### WRITTEN EXERCISE:
Return each line of the material verbatim.

### DATA LINES:
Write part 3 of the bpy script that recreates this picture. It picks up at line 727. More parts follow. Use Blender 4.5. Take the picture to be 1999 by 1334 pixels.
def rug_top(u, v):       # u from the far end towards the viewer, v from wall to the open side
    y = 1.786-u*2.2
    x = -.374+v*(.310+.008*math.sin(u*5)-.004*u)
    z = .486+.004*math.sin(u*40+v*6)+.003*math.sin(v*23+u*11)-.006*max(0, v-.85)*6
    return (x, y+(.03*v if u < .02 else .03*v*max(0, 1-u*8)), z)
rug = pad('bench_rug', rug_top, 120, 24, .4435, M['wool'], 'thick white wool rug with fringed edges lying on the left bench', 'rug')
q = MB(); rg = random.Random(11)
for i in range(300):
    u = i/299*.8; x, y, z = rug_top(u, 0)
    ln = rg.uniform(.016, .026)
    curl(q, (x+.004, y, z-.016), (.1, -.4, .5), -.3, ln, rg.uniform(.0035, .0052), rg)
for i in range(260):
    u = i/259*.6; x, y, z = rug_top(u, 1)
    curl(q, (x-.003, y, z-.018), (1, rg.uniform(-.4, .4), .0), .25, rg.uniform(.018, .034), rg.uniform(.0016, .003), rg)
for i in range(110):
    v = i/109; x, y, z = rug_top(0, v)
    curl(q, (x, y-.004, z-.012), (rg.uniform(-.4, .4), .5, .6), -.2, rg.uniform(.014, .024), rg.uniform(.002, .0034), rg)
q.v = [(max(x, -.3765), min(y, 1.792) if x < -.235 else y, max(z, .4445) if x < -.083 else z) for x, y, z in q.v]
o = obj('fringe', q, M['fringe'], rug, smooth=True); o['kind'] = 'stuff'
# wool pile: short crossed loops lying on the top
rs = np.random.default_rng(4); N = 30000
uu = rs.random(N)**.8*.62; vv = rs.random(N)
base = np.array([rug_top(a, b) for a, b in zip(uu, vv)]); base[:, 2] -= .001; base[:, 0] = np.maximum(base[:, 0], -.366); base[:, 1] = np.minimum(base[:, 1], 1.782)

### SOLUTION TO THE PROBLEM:
Write part 3 of the bpy script that recreates this picture. It picks up at line 727. More parts follow. Use Blender 4.5. Take the picture to be 1999 by 1334 pixels.
def rug_top(u, v):       # u from the far end towards the viewer, v from wall to the open side
    y = 1.786-u*2.2
    x = -.374+v*(.310+.008*math.sin(u*5)-.004*u)
    z = .486+.004*math.sin(u*40+v*6)+.003*math.sin(v*23+u*11)-.006*max(0, v-.85)*6
    return (x, y+(.03*v if u < .02 else .03*v*max(0, 1-u*8)), z)
rug = pad('bench_rug', rug_top, 120, 24, .4435, M['wool'], 'thick white wool rug with fringed edges lying on the left bench', 'rug')
q = MB(); rg = random.Random(11)
for i in range(300):
    u = i/299*.8; x, y, z = rug_top(u, 0)
    ln = rg.uniform(.016, .026)
    curl(q, (x+.004, y, z-.016), (.1, -.4, .5), -.3, ln, rg.uniform(.0035, .0052), rg)
for i in range(260):
    u = i/259*.6; x, y, z = rug_top(u, 1)
    curl(q, (x-.003, y, z-.018), (1, rg.uniform(-.4, .4), .0), .25, rg.uniform(.018, .034), rg.uniform(.0016, .003), rg)
for i in range(110):
    v = i/109; x, y, z = rug_top(0, v)
    curl(q, (x, y-.004, z-.012), (rg.uniform(-.4, .4), .5, .6), -.2, rg.uniform(.014, .024), rg.uniform(.002, .0034), rg)
q.v = [(max(x, -.3765), min(y, 1.792) if x < -.235 else y, max(z, .4445) if x < -.083 else z) for x, y, z in q.v]
o = obj('fringe', q, M['fringe'], rug, smooth=True); o['kind'] = 'stuff'
# wool pile: short crossed loops lying on the top
rs = np.random.default_rng(4); N = 30000
uu = rs.random(N)**.8*.62; vv = rs.random(N)
base = np.array([rug_top(a, b) for a, b in zip(uu, vv)]); base[:, 2] -= .001; base[:, 0] = np.maximum(base[:, 0], -.366); base[:, 1] = np.minimum(base[:, 1], 1.782)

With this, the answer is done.